On 27 January 2015 at 16:14:31, Dave Taht (dave.taht@gmail.com(mailto:dave.taht@gmail.com)) wrote:
> On Tue, Jan 27, 2015 at 4:01 PM, Nathan Ward wrote:
> > 464XLAT is, from what I can see, impacted by the same flaws as DS-Lite. I
> > haven’t followed it as closely as I did DS-Lite though, I’ll admit.
> >
> > My understanding is that both require support on CPE, and neither reduce the
> > CGN requirements in the ISP.
> >
> > The benefit seems to be that you only need to run IPv6 in your access
> > network.
> >
> > I’d be surprised if any providers in NZ have so much trouble running dual
> > stack that running v6 only is worth having to have CPE support.
> >
> > The hard bit about NZ is that a large number of people own their own CPE, so
> > upgrading software/replacing them with devices with support for new
> > protocols is hard. If you decide to roll 464XLAT or DS-Lite, you have an
> > interim state where you have some customers on the current native v4, and
> > some on the translated/tunnelled v4. How long that interim state persists is
> > anyone’s guess, and certainly sounds more complicated than just running v6
> > along side your existing native v4.
> I note that over the past 2 years openwrt added support for nearly every IPv6
> acquisition method out there, dslite, dhcpv6, 6over4 6to4, etc, etc. Did we miss
> one? The improvements are in Barrier Breaker and later.
> Native IPv6 support for cable "just works", in particular. The biggest
> pita is that comcast, at least, wants to give out prefixes with short
> lifetimes, and a lot of client gear, when used with ipv6, has been
> expecting permanent IP6 addrs. IPv6 prefix distribution, not so much
> ready for prime time yet, although the homenet working group converged
> on hnetd for a in-home prefix distribution protocol, it's still kind
> of rough.

You get stable addressing (for internal use) from running ULA. Worth noting that the HNCP draft proposes just that.
Do you have devices that have IPv6 stacks that break when prefix lifetimes expire? What sort of devices are these?

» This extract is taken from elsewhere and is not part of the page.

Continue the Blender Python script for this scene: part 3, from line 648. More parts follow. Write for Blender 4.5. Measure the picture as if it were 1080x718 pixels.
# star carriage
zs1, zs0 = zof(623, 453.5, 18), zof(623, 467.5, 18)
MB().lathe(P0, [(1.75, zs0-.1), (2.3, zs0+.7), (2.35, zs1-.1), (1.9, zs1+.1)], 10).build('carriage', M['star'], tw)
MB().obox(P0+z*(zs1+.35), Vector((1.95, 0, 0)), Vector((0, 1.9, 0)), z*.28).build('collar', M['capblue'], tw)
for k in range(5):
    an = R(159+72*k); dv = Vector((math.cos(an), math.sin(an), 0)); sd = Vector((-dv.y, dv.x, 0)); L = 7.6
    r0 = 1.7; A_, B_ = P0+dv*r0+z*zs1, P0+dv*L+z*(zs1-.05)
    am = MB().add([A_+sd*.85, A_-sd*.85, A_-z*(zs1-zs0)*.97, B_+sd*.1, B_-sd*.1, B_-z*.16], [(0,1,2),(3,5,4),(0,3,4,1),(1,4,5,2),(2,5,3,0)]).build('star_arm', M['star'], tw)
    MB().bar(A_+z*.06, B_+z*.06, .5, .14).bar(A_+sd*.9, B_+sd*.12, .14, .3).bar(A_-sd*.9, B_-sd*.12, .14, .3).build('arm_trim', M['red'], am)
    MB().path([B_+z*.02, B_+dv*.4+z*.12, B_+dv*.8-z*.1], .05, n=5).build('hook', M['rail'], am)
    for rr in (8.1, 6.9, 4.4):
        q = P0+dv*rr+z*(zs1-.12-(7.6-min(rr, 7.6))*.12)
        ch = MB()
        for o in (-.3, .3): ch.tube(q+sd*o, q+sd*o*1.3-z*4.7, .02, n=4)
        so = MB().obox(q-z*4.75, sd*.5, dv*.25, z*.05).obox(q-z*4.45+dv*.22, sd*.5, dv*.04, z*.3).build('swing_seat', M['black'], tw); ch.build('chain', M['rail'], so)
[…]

It will be interesting to see how HNCP interacts with non-HNCP capable routers re. prefix delegation. Hopefully vendors can get implementations out there soon enough that any problems here won’t be too widespread, but maybe HNCP needs some thing to support delegating multiple prefixes to downstream non-HNCP devices.

I wonder how common home networks with multiple broadcast domains are, apart from those situation where the customer is provided with a “modem” and then goes and buys a “wireless router” to go on the back of it. Given the number of in-home applications that work with some sort of multicast/broadcast discovery these days, I imagine putting devices on separate broadcast domains doesn’t happen so much.